I mounted needlepoints and cross stitch on Acid Free Foam Core. We either used stainless steel pins or lacing. (For needlepoint, we would bend the pins so the canvas wouldn't slip back over the tip of the pin.)

For pinning on a circle or oval, think of it like a clock. Start with 12 and 6, then pin 3 and 9. Then pin between the 12 and 3, then the 6 and 9. Opposite sides, back and forth until you have it done. Sometimes you might need to readjust the first pins because pinning at a diagonal will stretch the canvas out of shape.

I hope this makes sense.

If you feel like you need extra strength, use two layers of foam core.


Good luck.
 
A method I've used in the past with good results is stretching on foam board covered with a layer of polyester quilt batting.

This makes it much easier to stretch because you're mostly compressing the quilt batting around the edges rather than stretching the fabric.

This also makes for a "padded chair" look to the stichery witch when framed with spacers looks really swell. (Swell - haven't used that word in years.)
 
We do oval needle art almost exactly like Susan does except we use Crescent Needle Board instead of foamboard.

The trick in keeping the fabric “squared” is to find the exact horizontal and vertical middle of the art and follow those middles to the side of the fabric, AND to find the exact apex of the 12, 3, 6 and 9 o’clock positions of your mounting board. We generally mark those points on the substrate with a pencil. It sometimes helps to pencil in a horizontal and vertical grid onto your backing material before you cut the circle or oval. It makes those 12, 3, 6, and 9 positions easier to determine.

Once you get the 12, 3, 6, 9 positions pinned exactly, the fabric “rows and columns” will be perfectly perpendicular. Then, as Susan suggests, attaching the fabric to the 1:30, 7:30, etc., positions are only needed to “tuck in” the rest of the canvas.
 
We would prefer to lace the needlepoint canvas over an oval-shaped substrate of fluted polypropylene lined with alpha cellulose matboard. Volara foam tape or polyester felt would cover the edges. That combination of materials would be rigid, suitable for preservation, easy to prepare, and cheap. Polyester batting could be used for loft/padding.

Foam board would be OK, but I would not want to us any product like Crescent Needle Art Mounting Board, because it is made of buffered, non-conservation millboard (wood pulp), and would eventually discolor and damage the needlepoint.

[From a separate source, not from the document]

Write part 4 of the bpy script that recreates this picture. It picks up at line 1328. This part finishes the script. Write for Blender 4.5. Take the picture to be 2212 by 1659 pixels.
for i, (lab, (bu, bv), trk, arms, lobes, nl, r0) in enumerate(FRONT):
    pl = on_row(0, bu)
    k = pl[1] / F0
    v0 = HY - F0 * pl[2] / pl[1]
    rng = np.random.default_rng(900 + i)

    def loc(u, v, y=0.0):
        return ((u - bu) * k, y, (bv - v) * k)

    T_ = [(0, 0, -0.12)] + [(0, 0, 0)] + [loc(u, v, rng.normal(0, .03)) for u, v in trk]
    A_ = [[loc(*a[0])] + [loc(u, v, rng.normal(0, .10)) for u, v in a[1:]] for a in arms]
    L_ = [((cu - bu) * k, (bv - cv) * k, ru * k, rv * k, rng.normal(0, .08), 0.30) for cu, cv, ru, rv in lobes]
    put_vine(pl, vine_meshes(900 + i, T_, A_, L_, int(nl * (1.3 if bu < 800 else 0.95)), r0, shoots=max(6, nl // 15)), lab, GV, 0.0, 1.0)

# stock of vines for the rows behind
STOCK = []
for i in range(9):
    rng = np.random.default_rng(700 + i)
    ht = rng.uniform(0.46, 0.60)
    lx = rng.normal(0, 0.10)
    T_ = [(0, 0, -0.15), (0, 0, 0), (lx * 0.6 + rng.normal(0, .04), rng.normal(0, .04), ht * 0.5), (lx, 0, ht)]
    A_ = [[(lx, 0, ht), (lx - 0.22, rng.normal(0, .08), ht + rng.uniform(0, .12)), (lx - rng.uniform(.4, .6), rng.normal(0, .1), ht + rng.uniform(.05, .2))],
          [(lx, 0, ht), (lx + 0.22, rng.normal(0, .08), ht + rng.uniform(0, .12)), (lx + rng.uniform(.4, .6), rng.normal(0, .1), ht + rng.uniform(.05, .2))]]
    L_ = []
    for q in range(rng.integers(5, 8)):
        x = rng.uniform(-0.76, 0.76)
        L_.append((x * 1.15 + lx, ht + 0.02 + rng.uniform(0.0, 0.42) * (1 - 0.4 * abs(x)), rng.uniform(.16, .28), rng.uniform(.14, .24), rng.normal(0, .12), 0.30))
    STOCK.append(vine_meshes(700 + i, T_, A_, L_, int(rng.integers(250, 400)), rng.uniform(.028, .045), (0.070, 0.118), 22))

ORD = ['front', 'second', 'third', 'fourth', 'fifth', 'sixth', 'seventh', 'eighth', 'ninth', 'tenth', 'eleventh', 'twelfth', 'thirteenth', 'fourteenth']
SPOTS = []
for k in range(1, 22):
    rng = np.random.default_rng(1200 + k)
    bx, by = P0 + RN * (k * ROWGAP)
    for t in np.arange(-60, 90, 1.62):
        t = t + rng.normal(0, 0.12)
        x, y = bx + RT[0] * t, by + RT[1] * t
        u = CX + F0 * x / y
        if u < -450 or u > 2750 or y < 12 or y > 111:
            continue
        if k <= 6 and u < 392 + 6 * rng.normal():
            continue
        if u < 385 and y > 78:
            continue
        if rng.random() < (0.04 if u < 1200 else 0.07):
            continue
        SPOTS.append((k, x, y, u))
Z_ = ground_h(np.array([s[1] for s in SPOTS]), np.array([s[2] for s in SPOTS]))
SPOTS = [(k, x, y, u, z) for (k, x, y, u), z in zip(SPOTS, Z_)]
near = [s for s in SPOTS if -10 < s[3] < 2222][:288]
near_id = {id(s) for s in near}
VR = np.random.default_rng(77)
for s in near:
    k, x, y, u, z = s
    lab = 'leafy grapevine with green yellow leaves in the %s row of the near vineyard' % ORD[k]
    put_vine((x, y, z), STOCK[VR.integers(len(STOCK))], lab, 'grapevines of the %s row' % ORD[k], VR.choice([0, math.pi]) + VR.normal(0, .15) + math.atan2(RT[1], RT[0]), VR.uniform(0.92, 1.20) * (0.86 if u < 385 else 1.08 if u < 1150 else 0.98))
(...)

And I would absolutely, positively, without fail, always recommend spacers and glazing for needlepoint.
 
(When I was still framing)

I mounted needlepoints and cross stitch on Acid Free Foam Core. We either used stainless steel pins or lacing. (For needlepoint, we would bend the pins so the canvas wouldn't slip back over the tip of the pin.)

For pinning on a circle or oval, think of it like a clock. Start with 12 and 6, then pin 3 and 9. Then pin between the 12 and 3, then the 6 and 9. Opposite sides, back and forth until you have it done. Sometimes you might need to readjust the first pins because pinning at a diagonal will stretch the canvas out of shape.

I hope this makes sense.

If you feel like you need extra strength, use two layers of foam core.
Good luck.

If you have a fine fabric tagging tool and quarter inch fasteners you can do this same method but instead of using in pins, use the quarter inch fasteners. Shoot them through very close to the edge of the foam board, so the fastener will be hidden under the rabbet. It is very easy and you you can pleat as you go. Also, like Susan said, use the clock method 12-3-6-&9 for your first 8 fasteners. Starting with 2 on each side about a half inch apart. Then just like stretching a canvas, work your way around placing the fasteners a half inch apart alternating from side to side untill it is fully attached. When using my methods you will always want use 2 pieces of 1/8" foam core instead of one piece of 1/4" so you have that extra layer of paper to make the board more sturdy.
 
Good luck. Take your time, and be prepared to adjust things as you go. It takes a little more time than straight edges, but if done right, looks great!
 
I am pleased to announce that with much frustration, "what the...?s", "but how do I...?s" "ARRRGGGHH!!!s", and finally a few "AHA!" moments I have successfully figured out and implemented the lacing method using the attach-ez to stretch a round needlepoint. Thanks for all your input! I like this method so much I am going to finally begin lacing more needlework, hopefully eventually all. It was about time.